Managements have remained reluctant to spend and expand in other ways as well. The most telling sign here is how little their capital spending exceeds ongoing rates of depreciation. In past recoveries, companies quickly increased spending on new equipment, premises, and intellectual capital, increasing it on average from barely over depreciation rates during the recession to almost 45 percent above such rates in the early stages of recovery and even higher later in the expansion. But this time their caution has held them back so that new spending on equipment, premises, systems, and intellectual capital, even after years of albeit slow recovery, still barely exceeds depreciation rates by 20 percent, less than half the historic average. Apart from directly holding down spending flows into the economy, this relatively timid behavior also limits future potentials for productive capabilities, productivity, hiring, and upgrading.
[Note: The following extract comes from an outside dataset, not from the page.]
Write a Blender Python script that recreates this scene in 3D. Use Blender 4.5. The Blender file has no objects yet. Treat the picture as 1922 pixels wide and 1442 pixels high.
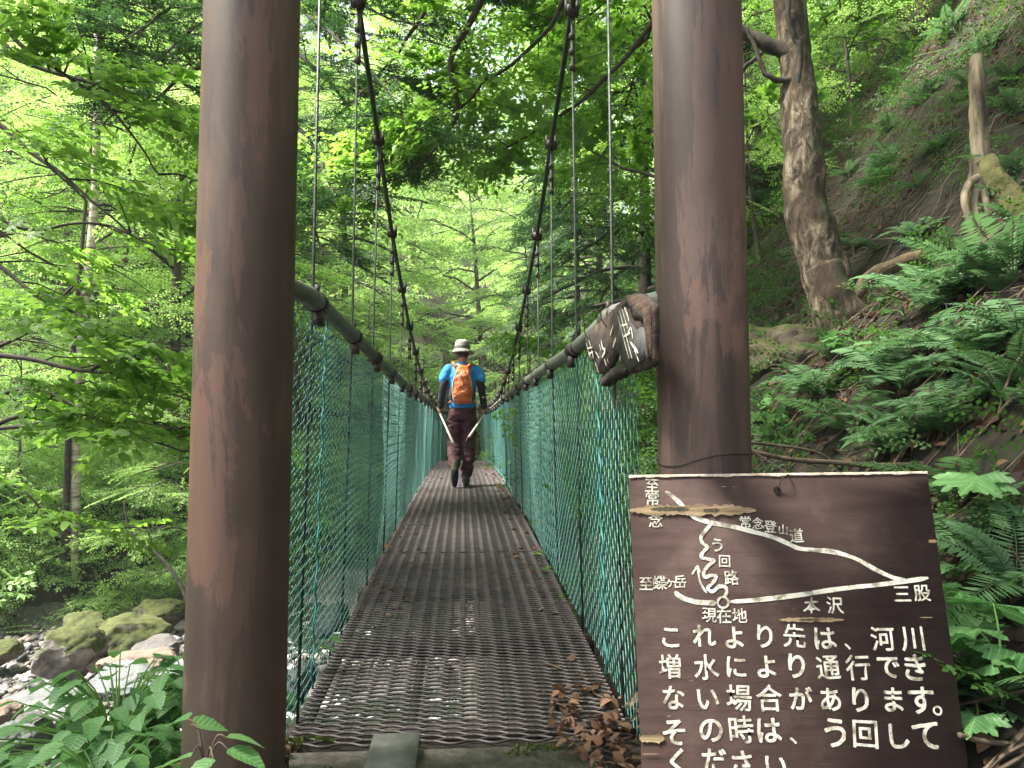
import bpy, bmesh, math, random
import numpy as np
from mathutils import Vector
R = math.radians
rng = np.random.default_rng(7)
S = bpy.context.scene
C = S.collection

# ------------------------------------------------------------------ camera, sky, sun, exposure
FPX, CX, CY = 1388.0, 961.0, 721.0
PITCH, YAW = math.atan(94 / 1388), R(3.70)
EYE = np.array([0.0, 0.0, 0.95])
cd = bpy.data.cameras.new('camera'); cam = bpy.data.objects.new('camera', cd); C.objects.link(cam)
cam.location = EYE; cam.rotation_euler = (R(90) + PITCH, 0, -YAW)
cd.sensor_width = 36; cd.lens = 36 * FPX / 1922; cd.clip_start = 0.05; cd.clip_end = 2000
S.camera = cam
SUN_EL, SUN_AZ = R(58), R(-96)          # azimuth from +Y towards +X: the light comes from ahead on the left, above the river
W = bpy.data.worlds.new('World'); S.world = W; W.use_nodes = True
wn = W.node_tree; sky = wn.nodes.new('ShaderNodeTexSky'); sky.sky_type = 'NISHITA'; sky.sun_disc = False
sky.sun_elevation = SUN_EL; sky.sun_rotation = SUN_AZ; sky.air_density = 1.0; sky.dust_density = 4.0
hsv = wn.nodes.new('ShaderNodeHueSaturation'); hsv.inputs['Saturation'].default_value = 0.45; wn.links.new(sky.outputs[0], hsv.inputs['Color']); wn.links.new(hsv.outputs[0], wn.nodes['Background'].inputs[0]); wn.nodes['Background'].inputs[1].default_value = 0.10
sl = bpy.data.lights.new('sun', 'SUN'); sl.energy = 5.0; sl.angle = R(10); sl.color = (1, 0.95, 0.86)
so = bpy.data.objects.new('sun', sl); C.objects.link(so)
sd = Vector((math.sin(SUN_AZ) * math.cos(SUN_EL), math.cos(SUN_AZ) * math.cos(SUN_EL), math.sin(SUN_EL)))
so.rotation_euler = sd.to_track_quat('Z', 'Y').to_euler(); so.location = (0, 0, 30)
S.view_settings.view_transform = 'Standard'; S.view_settings.look = 'None'; S.view_settings.gamma = 1
S.view_settings.exposure = 2.25
S.cycles.max_bounces = 12; S.cycles.diffuse_bounces = 7; S.cycles.transmission_bounces = 6; S.cycles.transparent_max_bounces = 8

_f = np.array([math.sin(YAW) * math.cos(PITCH), math.cos(YAW) * math.cos(PITCH), math.sin(PITCH)])
_r = np.array([math.cos(YAW), -math.sin(YAW), 0.0]); _u = np.cross(_r, _f)
def ray(u, v): return _f + _r * (u - CX) / FPX - _u * (v - CY) / FPX
def at(u, v, Y):                         # the point of the picture's ray that lies Y metres along the bridge
    d = ray(u, v); return EYE + d * (Y / d[1])
def path(pix, Y0, Y1=None):
    n = len(pix); Y1 = Y0 if Y1 is None else Y1
    return np.array([at(u, v, Y0 + (Y1 - Y0) * i / max(1, n - 1)) for i, (u, v) in enumerate(pix)])

# ------------------------------------------------------------------ helpers
def hash3(i, j, k):
    h = np.sin(i * 127.1 + j * 311.7 + k * 74.7) * 43758.5453
    return h - np.floor(h)
def vnoise(P):
    P = np.asarray(P, float); I = np.floor(P); f = P - I; f = f * f * (3 - 2 * f); o = 0
    for a in (0, 1):
        for b in (0, 1):
            for c in (0, 1):
                w = (f[..., 0] if a else 1 - f[..., 0]) * (f[..., 1] if b else 1 - f[..., 1]) * (f[..., 2] if c else 1 - f[..., 2])
                o = o + w * hash3(I[..., 0] + a, I[..., 1] + b, I[..., 2] + c)
    return o * 2 - 1
def fbm(P, n=4):
    P = np.asarray(P, float); o = 0; a = 1.0
    for i in range(n):
        o = o + a * vnoise(P + i * 17.3); P = P * 2.03; a *= 0.5
    return o
def n2(x, y, s=1.0, n=3, z=0.0):
    x, y = np.broadcast_arrays(np.asarray(x, float), np.asarray(y, float))
    return fbm(np.stack([x * s, y * s, np.full(x.shape, z)], -1), n)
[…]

Sadly, there is little sign that the old "animal spirits" are likely to return quickly. Time, no doubt, will erase the bad memories of 2008-09 and perhaps permit more aggressive behavior among business managers. But as the evidence just presented indicates, it will likely take considerably longer before behavior changes substantively, and then the turn will likely occur only slowly. Meanwhile, the uncertainties connected with Washington's ambitious legislation linger. Regulators have yet to write, much less clarify, many of the rules connected with the Dodd-Frank financial legislation, leaving all in business and finance up in the air about costs, availability, even required procedures in getting credit. There was some hope as 2014 approached that a full implementation of the Affordable Care Act would clarify its costs, benefits, and burdens. But so much of the bill has been modified temporarily, some for indefinite periods, that the most oppressive uncertainties remain in place. And all this offers ample reason to expect that this recovery will continue at an historically slow pace, if perhaps not quite as substandard as it has been his far.